▸ **Data extract**
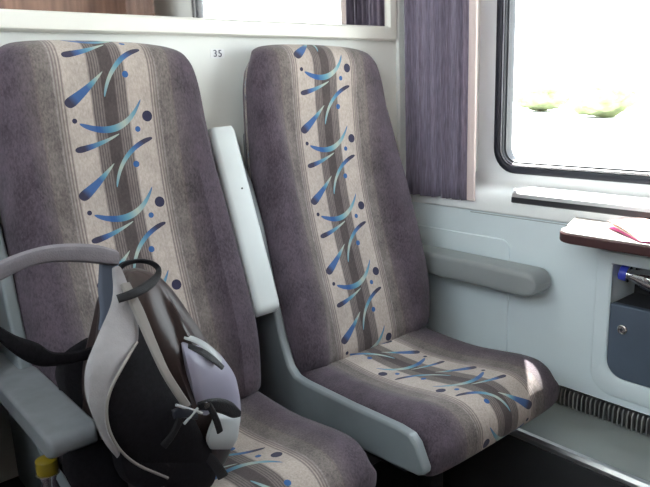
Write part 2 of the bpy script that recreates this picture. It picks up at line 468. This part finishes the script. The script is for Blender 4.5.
def back_stations(ext):
    # front surface profile (y, z), back profile (y, z), half width, bottom to top
    # front surface (y, z), rear (y, z), half width, sideways offset; bottom to top
    key = [(-.246, .445, -.10, .43, .240, 0, .0), (-.250, .50, -.10, .50, .243, .0, .3), (-.226, .60, -.085, .60, .249, 0, .8), (-.194, .70, -.065, .70, .248, 0, 1),
           (-.164, .80, -.05, .80, .244, 0, 1), (-.139, .90, -.038, .90, .238, 0, .9), (-.121, 1.00, -.028, 1.0, .231, 0, .7), (-.111, 1.10, -.022, 1.09, .225, 0, .45),
           (-.107, 1.17, -.02, 1.15, .221, 0, .25), (-.103, 1.212, -.022, 1.19, .214, 0, .1), (-.095, 1.236, -.024, 1.20, .207, 0, 0), (-.080, 1.253, -.026, 1.208, .198, 0, 0),
           (-.052, 1.262, -.029, 1.213, .188, 0, 0), (-.034, 1.259, -.031, 1.216, .180, 0, 0), (-.022, 1.248, -.030, 1.218, .172, 0, 0)]
    out = smooth_path(key, 4)
    return [((a, b), (c, d), w + ext * k / 2, o + ext * k / 2) for a, b, c, d, w, o, k in out]
def back_relief(x, w, f):
    a = abs(x - (w - .24) * .8)
    wing = smoothstep(.135, .175, a) * (1 - smoothstep(w - .02, w, a) * .8) * .030 * (1 - smoothstep(.38, .62, f)) * smoothstep(0, .06, f)
    pil = .006 * (1 - (a / w) ** 2) * smoothstep(.45, .7, f)
    lum = -.006 * smoothstep(.0, .12, f) * (1 - smoothstep(.25, .5, f)) * (1 - a / w)
    return wing + pil + lum
def cushion_stations():
    key = [(-.175, .462, -.19, .40, .236), (-.21, .466, -.22, .395, .238), (-.28, .462, -.28, .39, .240), (-.36, .457, -.36, .385, .241), (-.44, .460, -.43, .366, .242), (-.52, .470, -.50, .366, .243),
           (-.58, .479, -.55, .366, .243), (-.625, .481, -.58, .366, .243), (-.655, .473, -.60, .368, .240), (-.675, .457, -.61, .370, .237),
           (-.687, .435, -.62, .369, .242), (-.689, .405, -.62, .368, .240), (-.682, .380, -.62, .367, .236), (-.664, .368, -.62, .364, .230)]
    return [((a, b), (c, d), w) for a, b, c, d, w in smooth_path(key, 4)]
def cush_relief(x, w, f):
    a = abs(x)
    return (.016 * smoothstep(.12, .19, a) * (1 - smoothstep(w - .015, w, a) * .7) * (1 - smoothstep(.45, .75, f))) * smoothstep(0, .1, f)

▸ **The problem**
Write out the listing above again, exactly, but with no pictures in the copy.

▸ **Solution below**
Write part 2 of the bpy script that recreates this picture. It picks up at line 468. This part finishes the script. The script is for Blender 4.5.
def back_stations(ext):
    # front surface profile (y, z), back profile (y, z), half width, bottom to top
    # front surface (y, z), rear (y, z), half width, sideways offset; bottom to top
    key = [(-.246, .445, -.10, .43, .240, 0, .0), (-.250, .50, -.10, .50, .243, .0, .3), (-.226, .60, -.085, .60, .249, 0, .8), (-.194, .70, -.065, .70, .248, 0, 1),
           (-.164, .80, -.05, .80, .244, 0, 1), (-.139, .90, -.038, .90, .238, 0, .9), (-.121, 1.00, -.028, 1.0, .231, 0, .7), (-.111, 1.10, -.022, 1.09, .225, 0, .45),
           (-.107, 1.17, -.02, 1.15, .221, 0, .25), (-.103, 1.212, -.022, 1.19, .214, 0, .1), (-.095, 1.236, -.024, 1.20, .207, 0, 0), (-.080, 1.253, -.026, 1.208, .198, 0, 0),
           (-.052, 1.262, -.029, 1.213, .188, 0, 0), (-.034, 1.259, -.031, 1.216, .180, 0, 0), (-.022, 1.248, -.030, 1.218, .172, 0, 0)]
    out = smooth_path(key, 4)
    return [((a, b), (c, d), w + ext * k / 2, o + ext * k / 2) for a, b, c, d, w, o, k in out]
def back_relief(x, w, f):
    a = abs(x - (w - .24) * .8)
    wing = smoothstep(.135, .175, a) * (1 - smoothstep(w - .02, w, a) * .8) * .030 * (1 - smoothstep(.38, .62, f)) * smoothstep(0, .06, f)
    pil = .006 * (1 - (a / w) ** 2) * smoothstep(.45, .7, f)
    lum = -.006 * smoothstep(.0, .12, f) * (1 - smoothstep(.25, .5, f)) * (1 - a / w)
    return wing + pil + lum
def cushion_stations():
    key = [(-.175, .462, -.19, .40, .236), (-.21, .466, -.22, .395, .238), (-.28, .462, -.28, .39, .240), (-.36, .457, -.36, .385, .241), (-.44, .460, -.43, .366, .242), (-.52, .470, -.50, .366, .243),
           (-.58, .479, -.55, .366, .243), (-.625, .481, -.58, .366, .243), (-.655, .473, -.60, .368, .240), (-.675, .457, -.61, .370, .237),
           (-.687, .435, -.62, .369, .242), (-.689, .405, -.62, .368, .240), (-.682, .380, -.62, .367, .236), (-.664, .368, -.62, .364, .230)]
    return [((a, b), (c, d), w) for a, b, c, d, w in smooth_path(key, 4)]
def cush_relief(x, w, f):
    a = abs(x)
    return (.016 * smoothstep(.12, .19, a) * (1 - smoothstep(w - .015, w, a) * .7) * (1 - smoothstep(.45, .75, f))) * smoothstep(0, .1, f)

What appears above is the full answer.